- Task to complete
Copy all of the material exactly. Pictures are not to appear in the copy.

- Information shown
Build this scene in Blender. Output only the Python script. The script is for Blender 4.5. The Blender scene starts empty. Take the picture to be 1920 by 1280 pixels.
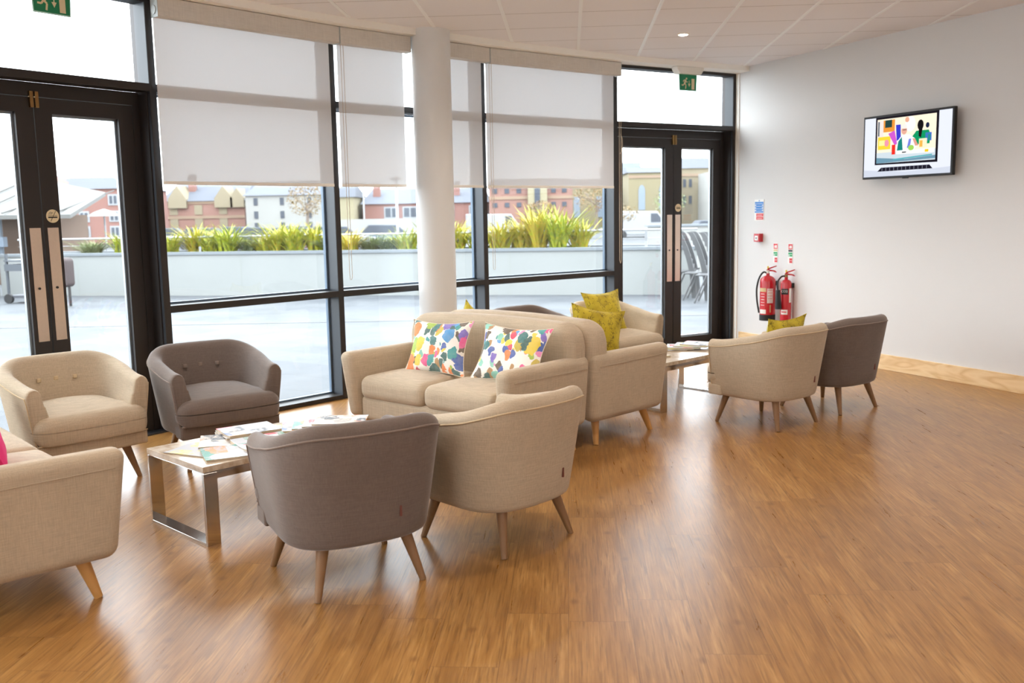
import bpy, math, random
import numpy as np
from mathutils import Vector, Matrix

S = bpy.context.scene
C = S.collection
PI = math.pi
R = math.radians

# ------------------------------------------------------------------ camera
def make_camera():
    p, r = R(7.5823), R(-1.0683)
    fw = Vector((0, math.cos(p), -math.sin(p)))
    up = Vector((0, math.sin(p), math.cos(p)))
    rt = Vector((1, 0, 0))
    rt2 = rt * math.cos(r) + up * math.sin(r)
    up2 = -rt * math.sin(r) + up * math.cos(r)
    cd = bpy.data.cameras.new('camera')
    co = bpy.data.objects.new('camera', cd)
    C.objects.link(co)
    m = Matrix((rt2, up2, -fw)).transposed().to_4x4()
    m.translation = (0, 0, 1.5)
    co.matrix_world = m
    cd.sensor_width = 36.0
    cd.lens = 1770.85 / 1920 * 36.0
    cd.clip_end = 400
    cd.dof.use_dof = True
    cd.dof.focus_distance = 5.2
    cd.dof.aperture_fstop = 3.2
    S.camera = co
make_camera()

# ------------------------------------------------------------------ sky, exposure
SKY = 5.0
w = bpy.data.worlds.new('overcast_sky')
S.world = w
w.use_nodes = True
bg = w.node_tree.nodes['Background']
bg.inputs[0].default_value = (0.90, 0.95, 1.0, 1)
bg.inputs[1].default_value = SKY
S.view_settings.view_transform = 'Standard'
S.view_settings.look = 'None'
S.view_settings.exposure = 0.95
S.view_settings.gamma = 1.0
S.view_settings.use_curve_mapping = False
LAMP_W = 39.0       # one ceiling downlight, watts
LAMP_COL = (1.0, 0.88, 0.77)

# ------------------------------------------------------------------ helpers: colour and materials
def lin(c):
    return tuple(((v / 255.0) / 12.92 if v <= 10.3 else (((v / 255.0) + 0.055) / 1.055) ** 2.4) for v in c)

def new_mat(name):
    m = bpy.data.materials.new(name)
    m.use_nodes = True
    nt = m.node_tree
    return m, nt, nt.nodes['Principled BSDF'], nt.nodes['Material Output']

def setin(node, **kw):
    for k, v in kw.items():
        node.inputs[k.replace('_', ' ')].default_value = v

def plain(name, rgb, rough=0.6, metal=0.0, spec=0.5, noise=0.0, nscale=20.0, bump=0.0, coat=0.0):
    m, nt, b, o = new_mat(name)
    c = lin(rgb)
    b.inputs['Base Color'].default_value = (*c, 1)
    b.inputs['Roughness'].default_value = rough
    b.inputs['Metallic'].default_value = metal
    b.inputs['Specular IOR Level'].default_value = spec
    b.inputs['Coat Weight'].default_value = coat
    if noise or bump:
        tc = nt.nodes.new('ShaderNodeTexCoord')
        n = nt.nodes.new('ShaderNodeTexNoise')
        n.inputs['Scale'].default_value = nscale
        n.inputs['Detail'].default_value = 4
        nt.links.new(tc.outputs['Object'], n.inputs['Vector'])
        if noise:
            mx = nt.nodes.new('ShaderNodeMix'); mx.data_type = 'RGBA'
            mx.inputs[6].default_value = (*[v * (1 - noise) for v in c], 1)
            mx.inputs[7].default_value = (*[min(1, v * (1 + noise)) for v in c], 1)
            nt.links.new(n.outputs['Fac'], mx.inputs[0])
            nt.links.new(mx.outputs[2], b.inputs['Base Color'])
        if bump:
            bp = nt.nodes.new('ShaderNodeBump')
            bp.inputs['Strength'].default_value = bump
            bp.inputs['Distance'].default_value = 0.002
            nt.links.new(n.outputs['Fac'], bp.inputs['Height'])
            nt.links.new(bp.outputs['Normal'], b.inputs['Normal'])
    return m

def N(nt, t, **kw):
    n = nt.nodes.new(t)
    for k, v in kw.items():
        setattr(n, k, v)
    return n

def mathn(nt, op, a, b=None, c=None):
    n = nt.nodes.new('ShaderNodeMath'); n.operation = op
    for i, v in enumerate((a, b, c)):
        if v is None: continue
        if isinstance(v, (int, float)): n.inputs[i].default_value = v
        else: nt.links.new(v, n.inputs[i])
    return n.outputs[0]

def mixc(nt, fac, a, b, mode='MIX'):
    n = nt.nodes.new('ShaderNodeMix'); n.data_type = 'RGBA'; n.blend_type = mode
    for i, v in ((0, fac), (6, a), (7, b)):
        if isinstance(v, (int, float)): n.inputs[i].default_value = v
        elif isinstance(v, tuple): n.inputs[i].default_value = (*v[:3], 1)
        else: nt.links.new(v, n.inputs[i])
    return n.outputs[2]

def ramp(nt, fac, stops, interp='LINEAR'):
    n = nt.nodes.new('ShaderNodeValToRGB')
    cr = n.color_ramp; cr.interpolation = interp
    while len(cr.elements) < len(stops): cr.elements.new(0.5)
    for e, (p, c) in zip(cr.elements, stops):
        e.position = p; e.color = (*c[:3], 1)
    nt.links.new(fac, n.inputs[0])
    return n.outputs[0]

def coord(nt, scale=(1, 1, 1), rot=(0, 0, 0), loc=(0, 0, 0), kind='Object'):
    tc = N(nt, 'ShaderNodeTexCoord')
    mp = N(nt, 'ShaderNodeMapping')
    mp.inputs['Scale'].default_value = scale
    mp.inputs['Rotation'].default_value = rot
    mp.inputs['Location'].default_value = loc
    nt.links.new(tc.outputs[kind], mp.inputs['Vector'])
    return mp.outputs[0]

def noise(nt, vec, scale, detail=3, rough=0.5, dist=0.0):
    n = N(nt, 'ShaderNodeTexNoise')
    n.inputs['Scale'].default_value = scale
    n.inputs['Detail'].default_value = detail
    n.inputs['Roughness'].default_value = rough
    n.inputs['Distortion'].default_value = dist
    nt.links.new(vec, n.inputs['Vector'])
    return n.outputs['Fac']

def linen(name, rgb, contrast=0.22, sheen=0.15):
    """woven upholstery with slubby threads both ways"""
    m, nt, b, o = new_mat(name)
    c = lin(rgb)
    a1 = noise(nt, coord(nt, (260, 260, 9)), 1, 3, .7)
    a2 = noise(nt, coord(nt, (12, 12, 300), loc=(3, 1, 2)), 1, 3, .7)
    big = noise(nt, coord(nt, (5, 5, 5)), 1, 3, .5)
    s = mathn(nt, 'ADD', a1, a2)
    s = mathn(nt, 'ADD', s, mathn(nt, 'MULTIPLY', big, .35))
    fac = mathn(nt, 'MULTIPLY_ADD', s, 1.6, -1.38)
    cl = N(nt, 'ShaderNodeClamp'); nt.links.new(fac, cl.inputs[0])
    dark = tuple(v * (1 - contrast) for v in c); light = tuple(min(1, v * (1 + contrast)) for v in c)
    nt.links.new(mixc(nt, cl.outputs[0], dark, light), b.inputs['Base Color'])
    b.inputs['Roughness'].default_value = 0.9
    b.inputs['Specular IOR Level'].default_value = 0.25
    b.inputs['Sheen Weight'].default_value = sheen
    b.inputs['Sheen Roughness'].default_value = 0.4
    bp = N(nt, 'ShaderNodeBump')
    bp.inputs['Strength'].default_value = 0.25; bp.inputs['Distance'].default_value = 0.001
    nt.links.new(s, bp.inputs['Height']); nt.links.new(bp.outputs['Normal'], b.inputs['Normal'])
    return m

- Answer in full
Build this scene in Blender. Output only the Python script. The script is for Blender 4.5. The Blender scene starts empty. Take the picture to be 1920 by 1280 pixels.
import bpy, math, random
import numpy as np
from mathutils import Vector, Matrix

S = bpy.context.scene
C = S.collection
PI = math.pi
R = math.radians

# ------------------------------------------------------------------ camera
def make_camera():
    p, r = R(7.5823), R(-1.0683)
    fw = Vector((0, math.cos(p), -math.sin(p)))
    up = Vector((0, math.sin(p), math.cos(p)))
    rt = Vector((1, 0, 0))
    rt2 = rt * math.cos(r) + up * math.sin(r)
    up2 = -rt * math.sin(r) + up * math.cos(r)
    cd = bpy.data.cameras.new('camera')
    co = bpy.data.objects.new('camera', cd)
    C.objects.link(co)
    m = Matrix((rt2, up2, -fw)).transposed().to_4x4()
    m.translation = (0, 0, 1.5)
    co.matrix_world = m
    cd.sensor_width = 36.0
    cd.lens = 1770.85 / 1920 * 36.0
    cd.clip_end = 400
    cd.dof.use_dof = True
    cd.dof.focus_distance = 5.2
    cd.dof.aperture_fstop = 3.2
    S.camera = co
make_camera()

# ------------------------------------------------------------------ sky, exposure
SKY = 5.0
w = bpy.data.worlds.new('overcast_sky')
S.world = w
w.use_nodes = True
bg = w.node_tree.nodes['Background']
bg.inputs[0].default_value = (0.90, 0.95, 1.0, 1)
bg.inputs[1].default_value = SKY
S.view_settings.view_transform = 'Standard'
S.view_settings.look = 'None'
S.view_settings.exposure = 0.95
S.view_settings.gamma = 1.0
S.view_settings.use_curve_mapping = False
LAMP_W = 39.0       # one ceiling downlight, watts
LAMP_COL = (1.0, 0.88, 0.77)

# ------------------------------------------------------------------ helpers: colour and materials
def lin(c):
    return tuple(((v / 255.0) / 12.92 if v <= 10.3 else (((v / 255.0) + 0.055) / 1.055) ** 2.4) for v in c)

def new_mat(name):
    m = bpy.data.materials.new(name)
    m.use_nodes = True
    nt = m.node_tree
    return m, nt, nt.nodes['Principled BSDF'], nt.nodes['Material Output']

def setin(node, **kw):
    for k, v in kw.items():
        node.inputs[k.replace('_', ' ')].default_value = v

def plain(name, rgb, rough=0.6, metal=0.0, spec=0.5, noise=0.0, nscale=20.0, bump=0.0, coat=0.0):
    m, nt, b, o = new_mat(name)
    c = lin(rgb)
    b.inputs['Base Color'].default_value = (*c, 1)
    b.inputs['Roughness'].default_value = rough
    b.inputs['Metallic'].default_value = metal
    b.inputs['Specular IOR Level'].default_value = spec
    b.inputs['Coat Weight'].default_value = coat
    if noise or bump:
        tc = nt.nodes.new('ShaderNodeTexCoord')
        n = nt.nodes.new('ShaderNodeTexNoise')
        n.inputs['Scale'].default_value = nscale
        n.inputs['Detail'].default_value = 4
        nt.links.new(tc.outputs['Object'], n.inputs['Vector'])
        if noise:
            mx = nt.nodes.new('ShaderNodeMix'); mx.data_type = 'RGBA'
            mx.inputs[6].default_value = (*[v * (1 - noise) for v in c], 1)
            mx.inputs[7].default_value = (*[min(1, v * (1 + noise)) for v in c], 1)
            nt.links.new(n.outputs['Fac'], mx.inputs[0])
            nt.links.new(mx.outputs[2], b.inputs['Base Color'])
        if bump:
            bp = nt.nodes.new('ShaderNodeBump')
            bp.inputs['Strength'].default_value = bump
            bp.inputs['Distance'].default_value = 0.002
            nt.links.new(n.outputs['Fac'], bp.inputs['Height'])
            nt.links.new(bp.outputs['Normal'], b.inputs['Normal'])
    return m

def N(nt, t, **kw):
    n = nt.nodes.new(t)
    for k, v in kw.items():
        setattr(n, k, v)
    return n

def mathn(nt, op, a, b=None, c=None):
    n = nt.nodes.new('ShaderNodeMath'); n.operation = op
    for i, v in enumerate((a, b, c)):
        if v is None: continue
        if isinstance(v, (int, float)): n.inputs[i].default_value = v
        else: nt.links.new(v, n.inputs[i])
    return n.outputs[0]

def mixc(nt, fac, a, b, mode='MIX'):
    n = nt.nodes.new('ShaderNodeMix'); n.data_type = 'RGBA'; n.blend_type = mode
    for i, v in ((0, fac), (6, a), (7, b)):
        if isinstance(v, (int, float)): n.inputs[i].default_value = v
        elif isinstance(v, tuple): n.inputs[i].default_value = (*v[:3], 1)
        else: nt.links.new(v, n.inputs[i])
    return n.outputs[2]

def ramp(nt, fac, stops, interp='LINEAR'):
    n = nt.nodes.new('ShaderNodeValToRGB')
    cr = n.color_ramp; cr.interpolation = interp
    while len(cr.elements) < len(stops): cr.elements.new(0.5)
    for e, (p, c) in zip(cr.elements, stops):
        e.position = p; e.color = (*c[:3], 1)
    nt.links.new(fac, n.inputs[0])
    return n.outputs[0]

def coord(nt, scale=(1, 1, 1), rot=(0, 0, 0), loc=(0, 0, 0), kind='Object'):
    tc = N(nt, 'ShaderNodeTexCoord')
    mp = N(nt, 'ShaderNodeMapping')
    mp.inputs['Scale'].default_value = scale
    mp.inputs['Rotation'].default_value = rot
    mp.inputs['Location'].default_value = loc
    nt.links.new(tc.outputs[kind], mp.inputs['Vector'])
    return mp.outputs[0]

def noise(nt, vec, scale, detail=3, rough=0.5, dist=0.0):
    n = N(nt, 'ShaderNodeTexNoise')
    n.inputs['Scale'].default_value = scale
    n.inputs['Detail'].default_value = detail
    n.inputs['Roughness'].default_value = rough
    n.inputs['Distortion'].default_value = dist
    nt.links.new(vec, n.inputs['Vector'])
    return n.outputs['Fac']

def linen(name, rgb, contrast=0.22, sheen=0.15):
    """woven upholstery with slubby threads both ways"""
    m, nt, b, o = new_mat(name)
    c = lin(rgb)
    a1 = noise(nt, coord(nt, (260, 260, 9)), 1, 3, .7)
    a2 = noise(nt, coord(nt, (12, 12, 300), loc=(3, 1, 2)), 1, 3, .7)
    big = noise(nt, coord(nt, (5, 5, 5)), 1, 3, .5)
    s = mathn(nt, 'ADD', a1, a2)
    s = mathn(nt, 'ADD', s, mathn(nt, 'MULTIPLY', big, .35))
    fac = mathn(nt, 'MULTIPLY_ADD', s, 1.6, -1.38)
    cl = N(nt, 'ShaderNodeClamp'); nt.links.new(fac, cl.inputs[0])
    dark = tuple(v * (1 - contrast) for v in c); light = tuple(min(1, v * (1 + contrast)) for v in c)
    nt.links.new(mixc(nt, cl.outputs[0], dark, light), b.inputs['Base Color'])
    b.inputs['Roughness'].default_value = 0.9
    b.inputs['Specular IOR Level'].default_value = 0.25
    b.inputs['Sheen Weight'].default_value = sheen
    b.inputs['Sheen Roughness'].default_value = 0.4
    bp = N(nt, 'ShaderNodeBump')
    bp.inputs['Strength'].default_value = 0.25; bp.inputs['Distance'].default_value = 0.001
    nt.links.new(s, bp.inputs['Height']); nt.links.new(bp.outputs['Normal'], b.inputs['Normal'])
    return m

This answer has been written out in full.